7)    Wydmuch M., Franz Kafka , Czytelnik, Warszawa 1982 .


RAMOWY PLAN WYPOWIEDZI:
1.    Określenie problemu:
     Metamorfoza i moralne rozterki bohaterów jako główny czynnik kształtujący osobowość i dalsze życie.
2.    Kolejność prezentowanych argumentów:
     Legenda o św. Aleksym – przemiana wewnętrzna jako droga dążenia do doskonałości
     Cudowne narodziny  i ślub Aleksego.
     Ascetyczny żywot i śmierć św. Aleksego.
     Makbet – przemiana z idealnego rycerza w mordercę
     Przepowiednia czarownic jako moment zwrotny w  życiu Makbeta.
     Pierwsze zabójstwo i świadomość zmiany.
     Jedynym ratunkiem śmierć.
     Dziady cz. III  - przemiana romantycznego kochanka w bojownika o wolność
     Nieszczęśliwa miłość Gustawa.
     Przeistoczenie się w Konrada.
     Mała i Wielka Improwizacja.
     Klęska w walce z Bogiem.
     Opowieść wigilijna – przemiana ze skąpca w człowieka szczodrego
     Życie Scrooge’a w skąpstwie i samotności.
     Ostrzeżenie Jakuba Marleya.
     Wizyta pozostałych trzech duchów (przeszłych, teraźniejszych i przyszłych świąt)
     Wstrząsająca wizja pogrzebu i natychmiastowa zmiana.
     Potop – przemiana z hulaki i awanturnika w obrońcę ojczyzny
     Kmicic pojmuje, że jest zdrajcą narodu i przechodzi metamorfozę.
     Przybranie imienia Babinicz pieczętuje przemianę.
     Odkupienie swoich win przez walkę w obronie kraju.
     Przemiana – przemiana wewnętrzna z postaci ludzkiej w postać robaka.
     Dotychczasowe życie Gregora Samsa.
     Przemiana zewnętrzna jako przejaw braku życia wewnętrznego.
3.    Wnioski:
     Przemiany wewnętrzne można podzielić na pozytywne (np. Kmicic)  i negatywne (np. Makbet).
     Do zmiany wewnętrznej dochodzi w sytuacji ekstremalnej, nietypowej, gdy należy zmierzyć się ze złem, niesprawiedliwością czy bezsensem własnej egzystencji.
     Zmieniamy się pod wpływem jakiejś siły zewnętrznej lub ulegając własnym namiętnościom.

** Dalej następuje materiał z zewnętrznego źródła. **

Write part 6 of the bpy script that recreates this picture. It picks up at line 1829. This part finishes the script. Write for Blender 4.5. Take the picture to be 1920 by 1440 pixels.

     Nawet jeśli popełnimy błąd, to zawsze możemy się zmienić i uczynić swoje życie lepszym.



Szanowna Komisjo!
    Tematem mojej prezentacji są przemiany wewnętrzne określające osobowość bohatera, na przykładzie literatury polskiej i obcej.
Wstęp:
    W naturze człowieka leży ciągła przemiana. Wpisana jest w nasze życie podobnie jak potrzeba jedzenia, doświadczania czy kochania. Kształtują nas nowe doświadczenia, spotkani ludzie i nasze otoczenie. Pod wpływem tych wymienionych ale także wielu innych czynników zmieniany się po trochu każdego dnia swojego życia. Najbardziej widoczne dla innych są  zmiany zewnętrzne, związane najpierw z dojrzewaniem, a później ze starością. Nie należy jednak zapominać o tych najważniejszych zmianach wewnętrznych, bo to one związane są z tym kim jesteśmy. Z uwagi na powszechność transformacji wewnętrznych nikogo nie powinno dziwić, że jest to motyw bardzo często wykorzystywany w literaturze. Jego zastosowanie nie tylko w ciekawy sposób wpływa na świat przedstawiony, ale może także posłużyć do zaprezentowania wielu intrygujących problemów. Metamorfoza bohatera literackiego wpływa nie tylko na sposób zachowania, myślenia czy postępowania ale nawet ubierania. Najczęściej wynika z jakiegoś doniosłego wydarzenia, które urasta do rangi najważniejszego wydarzenia w biografii danej postaci. Zdarza się jednak, że zmiana ideologii, stanu ducha, psychiki czy poglądów politycznych jest o wiele łatwiejsza niż brak zmiany. O czym możemy przekonać się wspominając tytułowego bohatera Księgi Hioba. Karty biblijnego poematu opowiadają o losach sprawiedliwego i zacnego męża, który został wystawiony przez Boga na straszną próbę. Szatan sprawił, że utracił majątek, odwrócili się od niego przyjaciele, zmarły jego dzieci, został rażony trądem, a na koniec wysłuchiwał jak szydzi z niego własna żona. Pomimo tych wszystkich nieszczęść Hiob nie zwątpił w miłość Boga i nie zmienił swojej postawy. Przez cały czas był przekonany, że dobrze postępuje i prosił Boga o uniewinnienie. Jest to jednak jeden z nielicznych przykładów, gdzie bohater pod wpływem tak silnych bodźców nie zmienił się wewnętrznie.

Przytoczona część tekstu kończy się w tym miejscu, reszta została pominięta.